Is The Internet Reprogramming Our Brain?
Is The Internet Reprogramming Our Brain?
Recent conversations will people here and there made me realise that Google has made a whole bunch of people into ignoramus fools. The ability to think, research or create seems to have disappeared. I can see the changes. Discussions with others have led to the same conclusions. There is an uncomfortable sense that someone, or something, has been tinkering with our brains, remapping the neural circuitry, reprogramming the memory. We are not thinking the way we used to think.
A friend mentioned that she can feel it most strongly when she is reading. Immersing herself in a book or a lengthy article used to be easy. Her mind would get caught up in the narrative or the turns of the argument, and she would spend hours strolling through long stretches of prose. That’s rarely the case anymore. Now her concentration often starts to drift after two or three pages. She gets fidgety, loses the thread, and begins looking for something else to do.
For more than a decade now, we have been spending a lot of time online, searching and surfing and sometimes adding to the great databases of the internet. The web has been a godsend to most people. Research that once required days in the stacks or periodical rooms of libraries can now be done in minutes. A few Google searches, some quick clicks on hyperlinks, and we land ourselves with all the information we need.
Now a universal medium, the internet is a conduit for most of the information that flows through our eyes and ears and into our mind. The advantages of having immediate access to such an incredibly rich store of information are many, and they’ve been widely described and duly applauded. But this boon comes at a price as this is not just passive channels of information. They supply the material for our thought, but they also shape the process of thought.

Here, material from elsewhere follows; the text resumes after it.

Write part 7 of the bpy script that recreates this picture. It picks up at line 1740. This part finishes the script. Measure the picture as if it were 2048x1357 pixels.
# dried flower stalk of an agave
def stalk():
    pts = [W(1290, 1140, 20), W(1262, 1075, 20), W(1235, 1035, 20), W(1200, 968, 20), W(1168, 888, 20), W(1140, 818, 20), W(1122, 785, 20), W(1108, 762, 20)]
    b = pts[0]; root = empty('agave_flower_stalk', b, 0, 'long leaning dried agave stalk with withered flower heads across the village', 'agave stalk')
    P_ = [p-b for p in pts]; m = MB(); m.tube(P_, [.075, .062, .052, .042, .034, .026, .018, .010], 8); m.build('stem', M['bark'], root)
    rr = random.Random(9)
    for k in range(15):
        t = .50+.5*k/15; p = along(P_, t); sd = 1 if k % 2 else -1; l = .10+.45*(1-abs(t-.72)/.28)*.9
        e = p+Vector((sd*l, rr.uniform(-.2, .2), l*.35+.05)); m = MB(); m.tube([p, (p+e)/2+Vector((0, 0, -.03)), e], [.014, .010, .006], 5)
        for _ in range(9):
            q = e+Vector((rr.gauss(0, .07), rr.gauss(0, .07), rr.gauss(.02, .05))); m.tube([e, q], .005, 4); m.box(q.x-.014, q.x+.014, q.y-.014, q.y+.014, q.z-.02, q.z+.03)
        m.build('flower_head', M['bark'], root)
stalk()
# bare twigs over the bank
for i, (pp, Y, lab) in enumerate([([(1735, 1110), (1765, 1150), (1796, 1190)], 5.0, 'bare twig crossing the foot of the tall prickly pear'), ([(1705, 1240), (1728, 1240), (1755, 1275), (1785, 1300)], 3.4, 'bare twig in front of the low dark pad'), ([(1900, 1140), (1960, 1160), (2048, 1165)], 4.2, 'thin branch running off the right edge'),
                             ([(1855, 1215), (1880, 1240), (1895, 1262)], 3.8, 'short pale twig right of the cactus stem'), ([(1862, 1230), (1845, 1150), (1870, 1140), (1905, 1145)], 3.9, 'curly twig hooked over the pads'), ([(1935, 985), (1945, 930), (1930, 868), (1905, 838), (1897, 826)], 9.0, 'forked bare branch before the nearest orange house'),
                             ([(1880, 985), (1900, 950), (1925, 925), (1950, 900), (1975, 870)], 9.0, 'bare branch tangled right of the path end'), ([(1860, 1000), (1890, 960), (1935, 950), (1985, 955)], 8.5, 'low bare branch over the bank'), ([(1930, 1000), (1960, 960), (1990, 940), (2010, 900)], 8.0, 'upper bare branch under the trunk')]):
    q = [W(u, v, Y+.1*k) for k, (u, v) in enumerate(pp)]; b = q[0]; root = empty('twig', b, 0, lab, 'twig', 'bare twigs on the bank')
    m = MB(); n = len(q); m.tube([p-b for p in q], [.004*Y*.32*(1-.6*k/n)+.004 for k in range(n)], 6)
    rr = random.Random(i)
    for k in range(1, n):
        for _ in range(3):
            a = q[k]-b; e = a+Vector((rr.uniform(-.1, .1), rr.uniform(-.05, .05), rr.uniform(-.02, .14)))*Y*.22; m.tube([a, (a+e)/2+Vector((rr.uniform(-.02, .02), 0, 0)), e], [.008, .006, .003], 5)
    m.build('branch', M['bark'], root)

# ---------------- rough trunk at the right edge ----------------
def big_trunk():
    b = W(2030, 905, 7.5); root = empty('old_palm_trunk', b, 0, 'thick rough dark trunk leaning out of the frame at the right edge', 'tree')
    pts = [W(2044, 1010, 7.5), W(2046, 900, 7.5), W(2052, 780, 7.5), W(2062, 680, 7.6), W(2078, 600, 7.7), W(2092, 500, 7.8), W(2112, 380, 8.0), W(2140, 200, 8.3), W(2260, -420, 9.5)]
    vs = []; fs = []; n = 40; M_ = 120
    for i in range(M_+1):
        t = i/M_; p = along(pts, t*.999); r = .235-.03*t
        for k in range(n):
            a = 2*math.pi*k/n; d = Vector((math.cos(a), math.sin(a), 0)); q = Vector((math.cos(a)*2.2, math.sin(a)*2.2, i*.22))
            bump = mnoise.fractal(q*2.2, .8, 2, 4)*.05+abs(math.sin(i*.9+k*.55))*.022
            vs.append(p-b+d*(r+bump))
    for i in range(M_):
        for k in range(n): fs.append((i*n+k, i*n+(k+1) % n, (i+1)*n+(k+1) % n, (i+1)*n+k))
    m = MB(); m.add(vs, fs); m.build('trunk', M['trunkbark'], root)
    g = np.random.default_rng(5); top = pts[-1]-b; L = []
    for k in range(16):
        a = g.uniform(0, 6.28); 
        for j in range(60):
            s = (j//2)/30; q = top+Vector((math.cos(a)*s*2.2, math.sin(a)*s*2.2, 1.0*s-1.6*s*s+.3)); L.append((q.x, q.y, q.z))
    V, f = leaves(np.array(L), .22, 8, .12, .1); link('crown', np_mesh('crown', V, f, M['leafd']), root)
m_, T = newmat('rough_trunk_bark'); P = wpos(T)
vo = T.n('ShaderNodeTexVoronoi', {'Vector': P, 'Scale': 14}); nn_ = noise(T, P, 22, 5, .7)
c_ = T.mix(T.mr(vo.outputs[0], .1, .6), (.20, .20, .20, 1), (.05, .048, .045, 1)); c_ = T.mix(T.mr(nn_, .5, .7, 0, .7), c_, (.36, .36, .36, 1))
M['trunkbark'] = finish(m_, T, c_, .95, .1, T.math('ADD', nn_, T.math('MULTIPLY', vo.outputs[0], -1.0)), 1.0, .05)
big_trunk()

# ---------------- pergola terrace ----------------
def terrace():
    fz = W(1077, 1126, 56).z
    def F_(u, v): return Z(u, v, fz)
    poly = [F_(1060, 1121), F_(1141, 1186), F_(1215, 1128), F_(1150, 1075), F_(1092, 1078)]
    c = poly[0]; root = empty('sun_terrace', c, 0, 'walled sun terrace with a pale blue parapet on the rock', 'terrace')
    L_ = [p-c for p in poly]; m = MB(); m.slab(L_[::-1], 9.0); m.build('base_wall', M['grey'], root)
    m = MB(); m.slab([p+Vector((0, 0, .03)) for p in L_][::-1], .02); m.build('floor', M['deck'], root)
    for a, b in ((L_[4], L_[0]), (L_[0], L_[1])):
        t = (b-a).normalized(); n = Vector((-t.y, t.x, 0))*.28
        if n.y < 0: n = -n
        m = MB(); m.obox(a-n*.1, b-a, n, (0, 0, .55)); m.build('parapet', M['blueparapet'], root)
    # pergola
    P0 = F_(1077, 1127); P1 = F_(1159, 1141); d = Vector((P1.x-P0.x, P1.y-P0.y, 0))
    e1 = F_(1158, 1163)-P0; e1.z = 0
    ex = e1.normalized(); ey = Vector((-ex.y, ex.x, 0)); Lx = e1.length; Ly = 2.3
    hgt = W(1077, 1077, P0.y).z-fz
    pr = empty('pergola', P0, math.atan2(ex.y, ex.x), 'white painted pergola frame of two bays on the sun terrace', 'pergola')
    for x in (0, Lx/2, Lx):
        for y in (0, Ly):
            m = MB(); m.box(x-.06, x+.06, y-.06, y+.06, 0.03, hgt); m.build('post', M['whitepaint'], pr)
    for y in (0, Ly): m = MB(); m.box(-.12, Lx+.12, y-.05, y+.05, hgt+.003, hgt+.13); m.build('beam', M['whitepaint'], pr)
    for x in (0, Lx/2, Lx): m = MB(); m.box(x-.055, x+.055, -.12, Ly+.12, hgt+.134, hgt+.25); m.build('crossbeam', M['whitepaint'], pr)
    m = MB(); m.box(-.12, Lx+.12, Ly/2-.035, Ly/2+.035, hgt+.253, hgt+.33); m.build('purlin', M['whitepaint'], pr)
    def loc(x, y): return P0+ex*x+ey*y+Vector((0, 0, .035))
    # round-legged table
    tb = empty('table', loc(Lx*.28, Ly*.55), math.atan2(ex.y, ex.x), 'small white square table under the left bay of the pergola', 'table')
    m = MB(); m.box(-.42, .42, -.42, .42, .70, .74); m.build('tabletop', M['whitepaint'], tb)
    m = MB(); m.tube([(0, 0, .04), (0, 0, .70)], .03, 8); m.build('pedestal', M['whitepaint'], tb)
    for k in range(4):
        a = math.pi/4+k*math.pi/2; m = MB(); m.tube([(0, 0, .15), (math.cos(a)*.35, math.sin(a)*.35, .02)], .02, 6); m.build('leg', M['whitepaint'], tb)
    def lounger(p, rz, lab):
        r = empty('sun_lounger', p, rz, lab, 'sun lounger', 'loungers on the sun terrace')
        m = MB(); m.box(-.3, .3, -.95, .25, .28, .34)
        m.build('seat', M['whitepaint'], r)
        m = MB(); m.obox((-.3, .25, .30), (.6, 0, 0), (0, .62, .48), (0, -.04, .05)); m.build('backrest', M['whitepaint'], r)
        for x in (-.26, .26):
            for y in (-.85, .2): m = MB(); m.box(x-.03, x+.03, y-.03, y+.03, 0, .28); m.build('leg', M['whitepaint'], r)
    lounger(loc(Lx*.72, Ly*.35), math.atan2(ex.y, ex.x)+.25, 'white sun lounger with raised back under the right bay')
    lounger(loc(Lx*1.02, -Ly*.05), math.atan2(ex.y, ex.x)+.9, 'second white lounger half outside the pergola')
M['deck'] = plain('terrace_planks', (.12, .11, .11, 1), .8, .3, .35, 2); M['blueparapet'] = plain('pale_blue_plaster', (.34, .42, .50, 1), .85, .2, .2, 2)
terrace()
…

It is also removing our capacity for concentration and contemplation.
The more we use the internet, the more we have to fight to stay focused on long pieces of writing as it has altered our mental habits. It is clear that users are not reading online in the traditional sense; indeed there are signs that new forms of reading are emerging as users ‘power browse’ horizontally through titles, contents pages and abstracts going for quick wins. It almost seems that they go online to avoid reading in the traditional sense.
When we read online, we tend to become mere decoders of information. Our ability to interpret text, to make the rich mental connections that form when we read deeply and without distraction, remains largely disengaged. The human brain is almost infinitely malleable. The internet promises to have particularly far-reaching effects on cognition. It is proved that a digital computer, which at the time existed only as a theoretical machine, could be programmed to perform the function of any other information-processing device. And that’s what we’re seeing today. The internet, an immeasurably powerful computing system, is subsuming most of our other intellectual technologies. It’s becoming our map and our clock, our printing press and our typewriter, our calculator and our telephone, and our radio and TV.
Never has a communications system played so many roles in our lives or exerted such broad influence over our thoughts as the internet does today. Yet, for all that’s been written about this, there’s been little consideration of how, exactly, it’s reprogramming us. The intellectual ethic remains obscure.
Google’s headquarters, in Mountain View, California had declared that its mission is ‘to organize the world’s information and make it universally accessible and useful’. It seeks to develop the perfect search engine, which it defines as something that understands exactly what you mean and gives you back exactly what you want. In Google’s view, information is a kind of commodity, a utilitarian resource that can be mined and processed with industrial efficiency. The more pieces of information we can access and the faster we can extract their gist, the more productive we become as thinkers.
The idea that our minds should operate as high-speed data-processing machines is not only built into the workings of the internet, it is the network’s reigning business model as well. The faster we surf, the more links we click and pages we view—the more opportunities Google and other companies gain to collect information about us and to feed us advertisements. Most of the proprietors of have a financial stake in collecting the titbits of data we leave behind as we flit from link to link—the more scraps, the better. The last thing these companies want is to encourage leisurely reading or slow, concentrated thought. It’s in their economic interest to drive us to distraction.
Is there cause to worry? Just as there’s a tendency to glorify technological progress, there’s a countertendency to expect the worst of every new tool or machine. If we lose those quiet spaces, or fill them up with content, we will sacrifice something important not only in our selves but in our thinking. Are we taking the risk of turning into intellects of fools as we connect with that vast network of information accessed by the mere touch of a button?